M. Ronaldo ou M. Zidane sont priés de veiller à ce que cela ne se répète pas.

RIEN À VOIR -

Une autre affiche surprenante sur les murs de Paris en ce moment pose cette question coup de poing : faut-il tuer les enfants d'Irak ? Pas un graffiti. Une affiche, faite pour être vue à un kilomètre. Un immense machin dans le ciel de Paris : Faut-il tuer les enfants d'Irak ? Oui ? Non ? Et deux cases pour cocher sa réponse. On l'envoie à qui ?

COÏNCIDENCES -

C'est drôle que cela arrive maintenant, comme un clin d'oeil. Le général Videla emprisonné à Buenos aires. Berclusconi condamné à trois ans de prison pour corruption et en attente de cinq autres procès pour collusion avec la Mafia... Videla était le dictateur au pouvoir en Argentine en 78 quand les Argentins ont gagné la coupe du monde chez eux, c'est Videla qui a remis la coupe à Passarella l'actuel entraîneur de l'Argentine... Silvio Berlusconi, Il Cavaliere, c'est le chef de l'opposition italienne, président de Forza Italia et du prestigieux club du Milan AC... Videla, Berlusconi, figures du foot d'hier.

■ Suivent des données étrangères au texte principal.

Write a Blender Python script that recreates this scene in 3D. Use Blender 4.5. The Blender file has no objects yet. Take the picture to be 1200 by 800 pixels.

Aujourd'hui, qui ? Trudjman le Croate, Tapie le Français ? Havelange le Brésilien ? Le foot sport populaire et populiste, lieu de crédulité et de déshérence. Terre bénie pour les démagogues.

DOPÉS ? -

Évidemment non. 240 contrôles depuis le début du Mondial, aucun cas de dopage. Une bonne raison à cela. Les drogues qui font courir longtemps et qui donnent des cuisses grosses comme ça sont indétectables sans contrôles sanguins. Les contrôles du Mondial sont des contrôles pipi. Comme ça on est sûr de ne pas gâcher la fête.

CHEAP LABOR ? -

Ce sont les fédérations nationales qui paient les joueurs qui participent au Mondial. Les fédérations sont aidées par des sponsors, et par la fédération internationale qui leur retourne une partie des droits télé. Bref, les Français par exemple, se partageront 15 millions de nos dollars. À 22, ça ne fait pas un million chacun, pour deux mois de travail. C'est bien. Mais les stars du baseball doivent rigoler...

COMME À LA RADIO -

Les lignes ouvertes sportives françaises sont aussi ineptes que les nôtres. Mais de temps en temps, comme sur les nôtres, un coup de gueule réussi. Je suis tombé sur celui-ci, sur la ligne ouverte sportive de RTL : " Je ne félicite pas le journal L'Équipe pour le mépris avec lequel il a traité Aimé Jacquet, l'entraîneur de l'équipe de France. Au fond, ce que L'Équipe n'apprécie pas de Jacquet, c'est sa modestie. Son côté travailleur de fond. L'Équipe fait son fric avec le petit peuple, mais à travers Jacquet, elle le méprise ".